Navy’s Project 75, the 30 years submarine building plan (2000 to 2030), which was cleared by the CCNS in July 1999 accepted the navy’s suggestion of two lines of submarine building in India in two steps for a total of 24 subs. Step one envisaged that six each western and eastern submarines be built in India; the first two submarines in each category were to be purchased off-the-shelf, while the remaining were to be built in India by involving the private and public sectors. The whole ethos was to inspire shipbuilding in India . The second step implied that after the experience gained from the above, 12 submarines would be indigenously designed and built. Two factors contributed to the navy’s thinking about two lines of submarine building: First, the sudden demise of the Soviet Union had an adverse impact on the maintenance of Indian ships and submarines as spares and important assemblies were not available. And two, the Western sanctions which followed India ‘s 1998 nuclear tests brought home the lesson that India should not be dependent on a single source for product support. It was against this backdrop that the navy started negotiations for the Scorpene and Amur submarines. It is another matter that discussions on the Scorpene had started much before the CC.S sanction.

Following the disclosures of kickbacks on the German HDW T1500 class submarines in 1987, the government had banned HDW and cancelled the contract for remaining two submarines; of the total six, two were purchased off the shelf, while two were built at Mazagon docks in Mumbai. The fourth and last HDW submarine named Shankul was commissioned in 1994. The navy then approached the CCNS for permission to float open tenders for construction of two remaining HDW design submarines in India . The French Thales was the lone company to bid and procure the contract. Once talks began, it was realised that Thales would have to approach HDW for the bow section (Torpedo tubes) and other assemblies, which was unacceptable to India . At this stage, the newly-formed DCN and Thales combine, Armaris, offered its Scorpene submarine. The Indian Navy which had just finalised its Project 75 decided to talk with Armaris for six Scorpenes instead of seeking two submarines to make up the HDW shortfall. Against this backdrop, two-track negotiations commenced for Scorpene and Amur submarines; MDL was nominated to build the Scorpene, while the private contractors Larsen and Tubro, which has facilities to build reactor hull in Hazira in Mumbai was short-listed for the Amur construction in India.

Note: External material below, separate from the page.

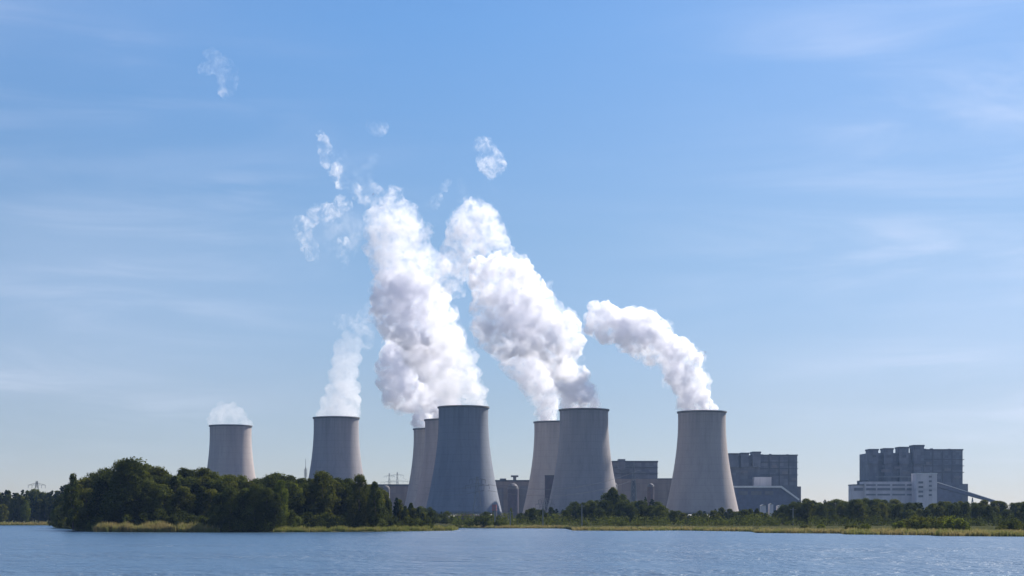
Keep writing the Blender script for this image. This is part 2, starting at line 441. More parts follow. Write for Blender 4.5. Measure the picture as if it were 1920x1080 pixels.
steam('steam_plume', [(1312,762,20),(1292,756,18),(1330,764,10),(1296,738,22),(1314,742,18),(1285,718,24),(1300,712,22),(1272,695,28),(1292,680,24),(1262,668,28),(1278,655,20),(1240,648,26),(1225,668,16),
      (1215,630,28),(1235,622,20),(1195,645,22),(1205,605,26),(1220,600,16),(1175,620,28),(1170,650,12),(1150,605,24),(1135,625,18),(1130,590,20),(1115,600,16),(1118,578,12),(1180,592,16),(1108,620,10)],
      1673, S_right, 'bright curling steam plume bending left from the rightmost tower', 10, 1.8, 1, .9, floor=TOPZ, grp=G_P, veil=S_veil)
# wisps
steam('steam_wisp', [(898,272,7),(908,270,8),(918,282,8),(926,296,10),(932,308,10),(915,308,11),(902,300,6),(922,318,9),(938,312,6)], 1750, mat_steam('puff_steam', .12, n0=.36, n1=.64, lo=.0, scale=.05, fray=.10, f0=.44, fw=.22),
      'lone bright puff of steam, highest one right of the gap between the columns', 11, 1.5, 1, .5, grow=1.8, cat='steam wisp', grp=G_W)
steam('steam_wisp', [(607,262,6),(610,280,8),(617,300,10),(628,315,10),(633,332,7),(638,348,5),(600,250,4),(652,345,5),(662,352,7),(672,362,8),(682,370,8),(692,382,8)], 1850, S_wisp,
      'tall thin curl of torn steam above and left of the big column', 12, 1.5, 1, .45, grow=1.8, cat='steam wisp', grp=G_W)
steam('steam_wisp', [(562,420,9),(572,440,10),(580,462,10),(587,478,8),(585,415,8),(595,402,11),(612,400,11),(628,395,9),(640,382,9),(650,385,7)], 1850, S_wisp,
      'hook shaped torn wisp of steam left of the big column top', 13, 1.5, 1, .45, grow=1.8, cat='steam wisp', grp=G_W)
steam('steam_wisp', [(642,460,9),(648,475,10),(645,490,7)], 1850, S_wisp, 'small faint upright wisp between the hooked wisp and the big column', 14, 1.5, 1, .45, grow=1.8, cat='steam wisp', grp=G_W)
steam('steam_wisp', [(700,236,8),(712,240,9)], 1850, S_wisp2, 'tiny isolated steam scrap high above the big left column', 15, 1.5, 1, .4, grow=1.8, cat='steam wisp', grp=G_W)
steam('steam_wisp', [(398,108,10),(412,122,11),(425,135,12),(428,152,11),(425,170,9),(390,125,8),(380,132,6)], 1850, S_wisp2, 'faint ragged scrap of steam alone in the upper left sky', 16, 1.5, 1, .45, grow=1.8, cat='steam wisp', grp=G_W)
steam('steam_wisp', [(800,384,6),(812,380,7),(822,372,6),(832,352,5),(840,342,4)], 1800, S_wisp2, 'thin streak of steam strung between the tops of the two columns', 17, 1.5, 1, .4, grow=1.8, cat='steam wisp', grp=G_W)
steam('steam_wisp', [(640,604,8),(655,600,7),(672,608,8),(685,622,10),(688,640,9),(682,595,8),(695,580,8)], 1790, S_wisp2, 'greyish wisp joining the thin cone of steam to the big column', 18, 1.5, 1, .4, grow=1.8, cat='steam wisp', grp=G_W)
S_link = mat_steam('linking_haze_steam', .022, n0=.42, n1=.68, lo=.0, scale=.025, fray=.06, f0=.43, fw=.25, dz=.6)
steam('steam_wisp', [(590,450,22),(612,430,24),(640,430,24),(665,420,22),(640,400,20),(620,470,18),(660,455,18),(600,400,16)], 1800, S_link,
      'pale thin veil of steam around the hooked wisp left of the big column', 21, 2.2, .6, .8, cat='steam wisp', grp=G_W)
steam('steam_wisp', [(640,300,16),(655,325,18),(670,345,18),(690,350,16),(625,270,12),(690,320,14),(700,300,12)], 1800, S_link,
      'pale thin veil of steam drifting above the ragged top of the big column', 22, 2.2, .6, .8, cat='steam wisp', grp=G_W)
steam('steam_wisp', [(870,350,14),(885,335,14),(880,315,12),(905,345,12),(925,345,12),(930,370,12),(865,375,10)], 1640, S_link,
      'barely visible shreds of steam between the lone puff and the steam head below it', 23, 2.2, .6, .8, cat='steam wisp', grp=G_W)
# ------------------------------------------------------------------ land and water
t = NT('ground_soil'); o = t.coord()
c = t.mix(t.ramp(t.noise(o, .05, 6), .35, .65), (.030, .036, .016), (.055, .055, .025))
c = t.mix(t.ramp(t.noise(o, .6, 4), .5, .75), c, (.08, .07, .04))
M["ground"] = t.done(t.bsdf(c, 1.0, Specular_IOR_Level=0.0).outputs[0])
t = NT('lake_water'); o = t.coord()
w1 = t.noise(t.map(o, (1.0, .55, 1)), .30, 3, .6, .3)
w2 = t.noise(t.map(o, (1.0, .6, 1)), 1.1, 3, .6, .3)
w3 = t.noise(t.map(o, (.3, 1, 1)), .035, 5, .6)
patch = t.ramp(w3, .38, .62)
sy = t.new('ShaderNodeSeparateXYZ'); t.l.new(o, sy.inputs[0])
calm = t.ramp(t.math('ADD', sy.outputs['Y'], t.math('MULTIPLY', w3, 160)), 330, 520, 1.0, .62)
w0 = t.noise(t.map(o, (1.0, .45, 1)), .085, 4, .6, .4)
h = t.math('ADD', t.math('MULTIPLY', w0, 3.2), t.math('ADD', t.math('MULTIPLY', w1, 1.5), t.math('MULTIPLY', w2, .7)))
bmp = t.new('ShaderNodeBump'); bmp.inputs['Distance'].default_value = 1.0
t.l.new(h, bmp.inputs['Height'])
t.l.new(t.math('MULTIPLY', calm, t.math('ADD', t.math('MULTIPLY', patch, .45), .55)), bmp.inputs['Strength'])
b = t.bsdf((.03, .068, .12), .27, IOR=1.42)
t.l.new(bmp.outputs[0], b.inputs['Normal'])
M['water'] = t.done(b.outputs[0])
wm = MB(); wm.add([(-4400, -190, 0), (4400, -190, 0), (4400, 1500, 0), (-4400, 1500, 0)], [(0, 1, 2, 3)])
tag(wm.build('water', M['water']), kind='structure')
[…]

Even as talks were in progress, the navy’s budgetary allocations were hit hard by two purchases: the Gorshkov contract and the impending Akula lease deal. The latter costing between three to four billion dollars was to be paid by the government as an inter-government contract. Suddenly, the government decided to put the Akula financial burden on the navy leaving it to wonder if it had adequate funds for pursuing the two-lines of submarine building simultaneously. It appears that the Navy’s first priority is the Scorpene and the Russian option would follow later. It was during this period that the ground work for Scorpene was done at the Mazagon docks. According to Rear-Adm. R.M. Bhatia, CMD, MDL, “All negotiations for Scorpene are over. Once the government inks the contract, the dockyard can be made ready for Scorpene construction in 12 to 15 months. The first Scorpene could roll out in four to five years, and thereafter one submarine each year.” All that is needed is for the government to make up its mind.